Disamping itu, Dewan Pembina Yayasan tersebut mengingatkan kepada seluruh pihak untuk saling perhatikan arah dari transisi hijau yang ramah lingkungan.
“Pentingnya media untuk membawa narasi transisi energi ini. Bebas, apakah dengan angle sentimen negatif atau positif, tapi tujuannya agar terus menjadi perbincangan,” jelasnya.
Salah satu bentuk kepedulian dari masyarakat khususnya kaum jurnalistik adalah dengan membuat liputan mendalam terkait energi hijau ini. Tulisan-tulisan ini dapat mejadi konsumsi publik yang komperhensif dan mudah dicerna, sehingga masyarakat tidak kaget dengan perubahan energi tersebut.
Jurnalis Harian Kompas Sucipto memberikan tips untuk liputan mendalam.
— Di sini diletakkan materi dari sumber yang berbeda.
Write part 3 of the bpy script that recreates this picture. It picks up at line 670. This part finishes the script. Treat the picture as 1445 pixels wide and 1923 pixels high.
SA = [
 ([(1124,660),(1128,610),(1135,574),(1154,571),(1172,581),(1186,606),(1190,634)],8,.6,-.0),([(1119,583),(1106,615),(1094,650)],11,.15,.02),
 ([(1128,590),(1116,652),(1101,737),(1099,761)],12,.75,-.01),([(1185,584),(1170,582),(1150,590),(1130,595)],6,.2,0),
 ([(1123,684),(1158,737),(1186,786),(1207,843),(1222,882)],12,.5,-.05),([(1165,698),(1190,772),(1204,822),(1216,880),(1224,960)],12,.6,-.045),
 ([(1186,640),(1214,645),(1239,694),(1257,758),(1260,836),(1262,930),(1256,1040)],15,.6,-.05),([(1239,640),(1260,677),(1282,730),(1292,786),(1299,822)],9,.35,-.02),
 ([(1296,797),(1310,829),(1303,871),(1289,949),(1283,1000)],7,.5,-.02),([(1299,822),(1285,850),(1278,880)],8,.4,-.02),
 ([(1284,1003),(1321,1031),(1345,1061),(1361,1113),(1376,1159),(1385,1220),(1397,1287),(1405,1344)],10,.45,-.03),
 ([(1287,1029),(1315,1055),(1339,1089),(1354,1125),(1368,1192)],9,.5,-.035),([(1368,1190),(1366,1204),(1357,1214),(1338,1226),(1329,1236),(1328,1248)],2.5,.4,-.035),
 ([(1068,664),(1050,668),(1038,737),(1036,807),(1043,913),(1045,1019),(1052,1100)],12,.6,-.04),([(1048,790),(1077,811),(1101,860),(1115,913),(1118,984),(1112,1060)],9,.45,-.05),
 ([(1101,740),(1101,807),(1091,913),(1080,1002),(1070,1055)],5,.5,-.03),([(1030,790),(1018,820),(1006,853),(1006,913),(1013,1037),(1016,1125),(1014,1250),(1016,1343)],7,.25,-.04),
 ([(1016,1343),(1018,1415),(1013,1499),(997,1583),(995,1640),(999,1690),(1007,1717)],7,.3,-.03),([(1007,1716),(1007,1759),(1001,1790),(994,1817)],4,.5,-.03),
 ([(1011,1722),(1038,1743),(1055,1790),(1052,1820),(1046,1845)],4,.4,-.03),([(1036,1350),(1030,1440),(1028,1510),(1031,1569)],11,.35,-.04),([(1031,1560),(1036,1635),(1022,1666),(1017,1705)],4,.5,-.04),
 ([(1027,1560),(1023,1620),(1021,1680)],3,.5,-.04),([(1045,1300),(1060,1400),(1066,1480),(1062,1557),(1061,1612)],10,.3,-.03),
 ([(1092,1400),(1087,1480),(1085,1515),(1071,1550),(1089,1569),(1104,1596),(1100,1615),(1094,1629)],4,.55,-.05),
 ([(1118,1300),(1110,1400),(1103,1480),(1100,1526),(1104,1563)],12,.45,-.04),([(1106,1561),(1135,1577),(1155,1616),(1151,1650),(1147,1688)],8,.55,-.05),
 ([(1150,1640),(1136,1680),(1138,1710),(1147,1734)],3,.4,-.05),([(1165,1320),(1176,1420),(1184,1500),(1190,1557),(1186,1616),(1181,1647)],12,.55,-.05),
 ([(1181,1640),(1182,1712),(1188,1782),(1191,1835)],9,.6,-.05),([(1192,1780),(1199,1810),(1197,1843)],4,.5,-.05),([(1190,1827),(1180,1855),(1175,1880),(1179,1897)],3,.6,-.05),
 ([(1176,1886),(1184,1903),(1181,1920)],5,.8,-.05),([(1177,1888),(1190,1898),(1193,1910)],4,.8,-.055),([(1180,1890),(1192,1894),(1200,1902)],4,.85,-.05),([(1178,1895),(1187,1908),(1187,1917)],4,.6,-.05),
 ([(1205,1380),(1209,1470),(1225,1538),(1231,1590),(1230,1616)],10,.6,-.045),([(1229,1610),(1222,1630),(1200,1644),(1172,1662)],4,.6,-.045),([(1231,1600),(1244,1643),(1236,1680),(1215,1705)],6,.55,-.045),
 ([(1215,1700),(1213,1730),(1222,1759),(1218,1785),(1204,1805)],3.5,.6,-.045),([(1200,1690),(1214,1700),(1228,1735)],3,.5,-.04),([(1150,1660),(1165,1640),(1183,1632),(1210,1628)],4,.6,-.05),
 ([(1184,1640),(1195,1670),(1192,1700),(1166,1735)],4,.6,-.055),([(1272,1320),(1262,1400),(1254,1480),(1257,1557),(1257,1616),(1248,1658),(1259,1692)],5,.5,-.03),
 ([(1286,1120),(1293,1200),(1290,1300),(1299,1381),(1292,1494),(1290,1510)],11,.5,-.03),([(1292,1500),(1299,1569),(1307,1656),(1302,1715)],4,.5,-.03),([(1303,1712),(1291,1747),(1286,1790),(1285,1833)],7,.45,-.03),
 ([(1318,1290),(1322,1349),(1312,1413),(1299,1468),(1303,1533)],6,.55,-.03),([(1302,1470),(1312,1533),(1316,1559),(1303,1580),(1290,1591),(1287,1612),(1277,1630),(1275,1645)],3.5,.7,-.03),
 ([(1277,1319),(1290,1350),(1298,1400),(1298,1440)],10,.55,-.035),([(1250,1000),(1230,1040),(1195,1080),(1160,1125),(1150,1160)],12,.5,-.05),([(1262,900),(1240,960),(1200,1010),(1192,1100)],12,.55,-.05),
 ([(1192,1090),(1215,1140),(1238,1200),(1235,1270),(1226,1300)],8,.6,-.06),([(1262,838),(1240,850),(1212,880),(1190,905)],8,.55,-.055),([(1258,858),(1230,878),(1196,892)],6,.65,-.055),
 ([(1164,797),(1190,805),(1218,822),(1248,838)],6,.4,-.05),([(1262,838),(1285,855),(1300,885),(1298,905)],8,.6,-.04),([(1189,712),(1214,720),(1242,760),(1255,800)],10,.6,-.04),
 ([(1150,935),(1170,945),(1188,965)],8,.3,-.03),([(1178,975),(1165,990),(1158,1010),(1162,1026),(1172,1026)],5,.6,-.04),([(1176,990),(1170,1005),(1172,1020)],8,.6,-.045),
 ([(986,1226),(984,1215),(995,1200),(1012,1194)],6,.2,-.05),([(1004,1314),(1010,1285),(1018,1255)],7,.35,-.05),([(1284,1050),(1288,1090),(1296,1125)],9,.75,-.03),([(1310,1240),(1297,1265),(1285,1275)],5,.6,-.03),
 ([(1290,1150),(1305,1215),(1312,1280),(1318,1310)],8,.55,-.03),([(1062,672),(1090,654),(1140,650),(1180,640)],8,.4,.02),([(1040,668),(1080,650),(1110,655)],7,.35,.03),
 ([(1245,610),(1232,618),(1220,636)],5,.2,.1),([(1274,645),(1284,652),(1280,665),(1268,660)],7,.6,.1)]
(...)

Dia mengatakan, liputan mendalam memang jadi tantangan tersendiri. Tentu lebih menguras energi dan waktu dibandingkan menulis straight news.
“Tapi kita ingin menantang diri sendiri. Jangan menulis yang begitu-begitu saja,” kata dia.
Dia pun memaparkan kiat penulisan mendalam. Untuk mencari ide penulisan bisa datang dari informasi atau riset data terlebih dahulu. Bisa dengan membaca soal tulisan atau penelitian yang sudah ada. Lalu menetapkan angle berita atau sudut pandang berita. Apa yang bisa menjadi pertanyaan dan daya tarik untuk menjadi sebuah beria.
Setelah itu, menyiapkan kerangka tulisan. Bagian ini, kerangka tulisan akan memudahkan ketika menulis, karena sebagai panduan. Setelah itu, mulai menggali data, melakukan reportase, dan melengkapi bahan. Jika bahan sudah siap, penulisan bisa langsung dimulai. Usahakan dalam keadaan rileks saat menulis. Usai menulis, jangan langsung dikirim. Beri jeda dan baca ulang lagi. Kemudian revisi. Jika sudah mantap, baru dikirim ke redaksi. (Kurniawan)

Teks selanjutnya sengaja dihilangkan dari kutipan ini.